[Start]
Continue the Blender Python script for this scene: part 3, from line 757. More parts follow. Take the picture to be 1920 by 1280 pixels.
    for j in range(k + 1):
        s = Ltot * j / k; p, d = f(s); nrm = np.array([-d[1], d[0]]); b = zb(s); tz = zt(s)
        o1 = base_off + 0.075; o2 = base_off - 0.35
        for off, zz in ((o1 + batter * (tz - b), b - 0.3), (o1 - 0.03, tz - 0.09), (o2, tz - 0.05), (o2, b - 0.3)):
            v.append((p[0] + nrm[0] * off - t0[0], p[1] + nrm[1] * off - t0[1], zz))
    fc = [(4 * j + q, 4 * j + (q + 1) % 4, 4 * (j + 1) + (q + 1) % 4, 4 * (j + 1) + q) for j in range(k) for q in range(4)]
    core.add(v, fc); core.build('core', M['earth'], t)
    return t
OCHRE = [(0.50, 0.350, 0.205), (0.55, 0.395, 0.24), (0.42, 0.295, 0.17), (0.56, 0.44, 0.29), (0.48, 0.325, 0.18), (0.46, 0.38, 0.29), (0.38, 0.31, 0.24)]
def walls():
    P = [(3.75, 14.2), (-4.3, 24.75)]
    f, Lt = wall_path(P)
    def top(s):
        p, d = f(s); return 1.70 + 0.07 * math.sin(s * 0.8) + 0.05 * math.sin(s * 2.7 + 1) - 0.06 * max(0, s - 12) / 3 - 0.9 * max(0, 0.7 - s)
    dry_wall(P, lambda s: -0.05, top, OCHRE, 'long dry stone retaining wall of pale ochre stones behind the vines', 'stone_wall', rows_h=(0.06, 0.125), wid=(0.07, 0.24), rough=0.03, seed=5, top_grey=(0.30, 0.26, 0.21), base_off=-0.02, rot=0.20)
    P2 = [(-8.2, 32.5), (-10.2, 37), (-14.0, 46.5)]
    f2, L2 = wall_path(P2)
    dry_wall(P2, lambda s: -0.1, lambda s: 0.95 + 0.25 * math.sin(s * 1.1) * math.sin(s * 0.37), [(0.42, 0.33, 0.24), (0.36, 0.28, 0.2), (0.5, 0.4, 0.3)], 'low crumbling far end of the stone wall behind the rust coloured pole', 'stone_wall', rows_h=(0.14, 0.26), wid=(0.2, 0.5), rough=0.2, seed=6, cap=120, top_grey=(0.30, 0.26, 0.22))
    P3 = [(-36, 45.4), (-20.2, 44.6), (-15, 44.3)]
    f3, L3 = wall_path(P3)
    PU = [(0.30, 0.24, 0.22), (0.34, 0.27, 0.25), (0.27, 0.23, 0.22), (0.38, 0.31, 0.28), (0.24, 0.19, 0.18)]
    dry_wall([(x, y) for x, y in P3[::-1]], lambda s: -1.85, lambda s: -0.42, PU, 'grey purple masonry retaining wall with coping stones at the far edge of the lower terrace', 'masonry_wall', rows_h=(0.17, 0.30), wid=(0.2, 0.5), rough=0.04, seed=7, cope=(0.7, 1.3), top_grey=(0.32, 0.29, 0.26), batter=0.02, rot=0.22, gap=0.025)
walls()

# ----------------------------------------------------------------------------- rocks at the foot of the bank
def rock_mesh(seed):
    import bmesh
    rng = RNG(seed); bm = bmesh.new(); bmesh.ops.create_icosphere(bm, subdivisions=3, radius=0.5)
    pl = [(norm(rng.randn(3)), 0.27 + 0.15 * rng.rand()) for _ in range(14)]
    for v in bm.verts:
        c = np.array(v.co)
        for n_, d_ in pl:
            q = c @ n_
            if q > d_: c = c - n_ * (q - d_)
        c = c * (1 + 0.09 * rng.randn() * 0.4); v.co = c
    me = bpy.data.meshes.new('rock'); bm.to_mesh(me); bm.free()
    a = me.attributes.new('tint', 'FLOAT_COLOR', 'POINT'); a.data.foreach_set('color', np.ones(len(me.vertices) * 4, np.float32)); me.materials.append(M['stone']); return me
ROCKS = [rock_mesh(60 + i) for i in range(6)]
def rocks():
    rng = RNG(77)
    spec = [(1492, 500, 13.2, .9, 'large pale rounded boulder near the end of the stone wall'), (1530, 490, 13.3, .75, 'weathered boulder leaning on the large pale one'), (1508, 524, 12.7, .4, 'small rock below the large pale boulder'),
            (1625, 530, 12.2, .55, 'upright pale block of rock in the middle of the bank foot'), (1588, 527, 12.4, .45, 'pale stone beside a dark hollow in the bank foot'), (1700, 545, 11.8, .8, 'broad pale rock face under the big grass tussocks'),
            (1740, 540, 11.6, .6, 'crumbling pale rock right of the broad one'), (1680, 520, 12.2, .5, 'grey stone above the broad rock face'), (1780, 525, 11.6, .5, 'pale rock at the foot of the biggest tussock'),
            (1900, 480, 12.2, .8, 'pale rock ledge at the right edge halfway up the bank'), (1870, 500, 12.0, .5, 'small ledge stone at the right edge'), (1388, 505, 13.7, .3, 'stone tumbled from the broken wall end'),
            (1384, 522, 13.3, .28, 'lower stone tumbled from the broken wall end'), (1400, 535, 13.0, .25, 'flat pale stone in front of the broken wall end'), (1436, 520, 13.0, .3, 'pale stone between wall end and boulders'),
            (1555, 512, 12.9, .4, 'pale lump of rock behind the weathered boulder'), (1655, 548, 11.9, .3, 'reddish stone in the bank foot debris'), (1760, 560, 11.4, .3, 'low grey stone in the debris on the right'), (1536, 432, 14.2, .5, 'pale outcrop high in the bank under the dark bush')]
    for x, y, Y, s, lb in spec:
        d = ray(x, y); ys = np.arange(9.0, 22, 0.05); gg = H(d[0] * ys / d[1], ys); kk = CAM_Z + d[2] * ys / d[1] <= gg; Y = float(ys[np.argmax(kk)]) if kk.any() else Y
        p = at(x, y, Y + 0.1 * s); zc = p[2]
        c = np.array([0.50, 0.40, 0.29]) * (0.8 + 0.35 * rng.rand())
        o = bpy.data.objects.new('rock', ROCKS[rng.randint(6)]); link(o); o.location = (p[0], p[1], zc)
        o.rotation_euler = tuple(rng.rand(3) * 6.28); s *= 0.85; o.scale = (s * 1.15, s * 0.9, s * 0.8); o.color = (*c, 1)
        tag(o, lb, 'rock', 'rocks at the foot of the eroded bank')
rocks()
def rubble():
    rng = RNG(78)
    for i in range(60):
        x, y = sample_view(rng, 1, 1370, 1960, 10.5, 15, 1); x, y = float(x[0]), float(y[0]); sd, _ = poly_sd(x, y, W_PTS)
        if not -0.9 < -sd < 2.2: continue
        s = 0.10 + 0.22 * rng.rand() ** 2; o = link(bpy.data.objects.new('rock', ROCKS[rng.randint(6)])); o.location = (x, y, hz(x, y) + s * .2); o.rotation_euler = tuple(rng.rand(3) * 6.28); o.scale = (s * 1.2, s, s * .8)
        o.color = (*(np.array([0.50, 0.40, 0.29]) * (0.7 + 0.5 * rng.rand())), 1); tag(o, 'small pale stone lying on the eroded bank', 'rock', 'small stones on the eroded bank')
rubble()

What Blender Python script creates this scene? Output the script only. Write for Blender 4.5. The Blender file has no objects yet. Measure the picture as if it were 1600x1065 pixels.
[End]
== To be done ==
Pull every line containing "Python" out of the data above.

== Answer in full ==
Continue the Blender Python script for this scene: part 3, from line 757. More parts follow. Take the picture to be 1920 by 1280 pixels.
What Blender Python script creates this scene? Output the script only. Write for Blender 4.5. The Blender file has no objects yet. Measure the picture as if it were 1600x1065 pixels.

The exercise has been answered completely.